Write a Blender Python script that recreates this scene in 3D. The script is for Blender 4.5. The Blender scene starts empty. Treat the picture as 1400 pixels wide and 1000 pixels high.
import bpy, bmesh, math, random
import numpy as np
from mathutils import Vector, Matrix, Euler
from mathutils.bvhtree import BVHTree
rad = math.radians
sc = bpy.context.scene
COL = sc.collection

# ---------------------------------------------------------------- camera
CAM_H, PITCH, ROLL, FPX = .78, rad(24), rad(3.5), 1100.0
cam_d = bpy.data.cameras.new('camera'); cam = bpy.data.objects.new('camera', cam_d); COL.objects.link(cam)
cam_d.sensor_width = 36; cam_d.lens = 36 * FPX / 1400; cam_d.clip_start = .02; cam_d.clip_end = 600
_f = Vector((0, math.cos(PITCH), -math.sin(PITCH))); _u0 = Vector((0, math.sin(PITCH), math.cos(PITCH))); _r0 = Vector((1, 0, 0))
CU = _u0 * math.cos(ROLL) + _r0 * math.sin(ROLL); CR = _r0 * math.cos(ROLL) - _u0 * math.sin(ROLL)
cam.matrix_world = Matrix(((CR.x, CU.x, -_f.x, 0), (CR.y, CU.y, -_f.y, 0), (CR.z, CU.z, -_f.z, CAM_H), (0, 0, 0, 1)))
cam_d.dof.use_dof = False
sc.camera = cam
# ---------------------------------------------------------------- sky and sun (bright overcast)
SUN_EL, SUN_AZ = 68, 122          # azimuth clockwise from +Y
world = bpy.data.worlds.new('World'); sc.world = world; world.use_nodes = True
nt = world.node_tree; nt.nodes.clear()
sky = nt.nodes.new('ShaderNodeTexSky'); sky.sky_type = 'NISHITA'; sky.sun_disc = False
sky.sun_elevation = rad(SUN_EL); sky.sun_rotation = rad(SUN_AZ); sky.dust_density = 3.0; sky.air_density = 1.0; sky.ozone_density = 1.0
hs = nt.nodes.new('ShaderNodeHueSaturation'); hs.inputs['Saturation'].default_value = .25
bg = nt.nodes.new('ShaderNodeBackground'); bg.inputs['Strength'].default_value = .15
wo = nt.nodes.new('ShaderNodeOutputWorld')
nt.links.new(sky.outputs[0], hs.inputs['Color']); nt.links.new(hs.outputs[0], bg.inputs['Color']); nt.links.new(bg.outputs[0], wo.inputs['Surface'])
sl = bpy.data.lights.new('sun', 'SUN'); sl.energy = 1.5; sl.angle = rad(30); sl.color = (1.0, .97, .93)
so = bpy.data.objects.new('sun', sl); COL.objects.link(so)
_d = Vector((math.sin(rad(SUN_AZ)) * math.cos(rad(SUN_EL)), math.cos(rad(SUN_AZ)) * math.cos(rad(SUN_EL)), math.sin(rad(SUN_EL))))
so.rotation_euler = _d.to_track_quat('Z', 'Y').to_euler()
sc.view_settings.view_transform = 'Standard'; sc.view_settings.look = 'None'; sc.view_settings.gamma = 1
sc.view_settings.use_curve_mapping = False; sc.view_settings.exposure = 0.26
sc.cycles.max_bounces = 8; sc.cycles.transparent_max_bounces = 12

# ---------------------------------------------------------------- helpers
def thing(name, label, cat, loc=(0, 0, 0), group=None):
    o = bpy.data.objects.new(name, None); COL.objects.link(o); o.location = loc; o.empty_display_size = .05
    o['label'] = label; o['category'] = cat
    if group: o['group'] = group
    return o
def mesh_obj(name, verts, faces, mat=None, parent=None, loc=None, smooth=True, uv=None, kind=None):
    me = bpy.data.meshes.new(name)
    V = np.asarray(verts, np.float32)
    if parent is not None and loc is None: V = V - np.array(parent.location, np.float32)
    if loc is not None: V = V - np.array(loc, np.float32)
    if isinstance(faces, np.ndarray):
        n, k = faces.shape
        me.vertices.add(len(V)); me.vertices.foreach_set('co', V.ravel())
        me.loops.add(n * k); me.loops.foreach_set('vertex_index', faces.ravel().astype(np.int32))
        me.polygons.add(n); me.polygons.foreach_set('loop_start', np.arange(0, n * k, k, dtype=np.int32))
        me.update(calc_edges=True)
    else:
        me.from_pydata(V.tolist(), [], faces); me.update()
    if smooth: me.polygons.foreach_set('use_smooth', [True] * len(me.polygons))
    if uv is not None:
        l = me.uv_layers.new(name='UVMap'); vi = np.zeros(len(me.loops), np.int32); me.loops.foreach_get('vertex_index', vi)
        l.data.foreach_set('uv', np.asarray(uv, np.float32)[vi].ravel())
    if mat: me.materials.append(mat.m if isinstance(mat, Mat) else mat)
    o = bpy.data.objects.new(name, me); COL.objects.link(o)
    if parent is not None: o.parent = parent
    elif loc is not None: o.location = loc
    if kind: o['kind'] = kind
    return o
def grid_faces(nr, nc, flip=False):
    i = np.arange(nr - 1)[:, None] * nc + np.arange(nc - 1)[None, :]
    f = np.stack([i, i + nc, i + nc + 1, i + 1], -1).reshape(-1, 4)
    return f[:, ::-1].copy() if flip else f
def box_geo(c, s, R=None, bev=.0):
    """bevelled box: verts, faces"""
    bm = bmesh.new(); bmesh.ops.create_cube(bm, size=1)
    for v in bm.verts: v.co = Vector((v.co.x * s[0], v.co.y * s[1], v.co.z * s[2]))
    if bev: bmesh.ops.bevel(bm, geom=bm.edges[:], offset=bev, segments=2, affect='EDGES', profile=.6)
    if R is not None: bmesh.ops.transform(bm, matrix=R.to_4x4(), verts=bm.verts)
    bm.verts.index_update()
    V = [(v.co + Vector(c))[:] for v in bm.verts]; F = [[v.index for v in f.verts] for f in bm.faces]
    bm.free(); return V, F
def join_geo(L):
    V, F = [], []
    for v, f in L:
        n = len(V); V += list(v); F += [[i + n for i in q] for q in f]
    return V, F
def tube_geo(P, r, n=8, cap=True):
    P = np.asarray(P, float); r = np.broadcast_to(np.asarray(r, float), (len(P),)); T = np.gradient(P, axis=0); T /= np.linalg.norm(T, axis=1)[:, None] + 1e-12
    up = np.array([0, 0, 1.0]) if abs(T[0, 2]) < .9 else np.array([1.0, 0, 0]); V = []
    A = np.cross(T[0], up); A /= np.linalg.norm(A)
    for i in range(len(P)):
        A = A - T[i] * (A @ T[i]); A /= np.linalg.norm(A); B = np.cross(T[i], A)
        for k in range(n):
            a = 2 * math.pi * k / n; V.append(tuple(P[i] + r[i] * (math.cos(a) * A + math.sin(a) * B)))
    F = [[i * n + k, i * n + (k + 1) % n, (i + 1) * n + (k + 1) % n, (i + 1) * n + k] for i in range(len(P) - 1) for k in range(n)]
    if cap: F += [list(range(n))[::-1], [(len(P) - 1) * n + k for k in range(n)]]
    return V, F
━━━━
**WORK TO DO:**
Write down again the exact lines running from the beginning of the data to the line containing "COL = sc.collection", with both ends included.

**FINAL RESULT:**
Write a Blender Python script that recreates this scene in 3D. The script is for Blender 4.5. The Blender scene starts empty. Treat the picture as 1400 pixels wide and 1000 pixels high.
import bpy, bmesh, math, random
import numpy as np
from mathutils import Vector, Matrix, Euler
from mathutils.bvhtree import BVHTree
rad = math.radians
sc = bpy.context.scene
COL = sc.collection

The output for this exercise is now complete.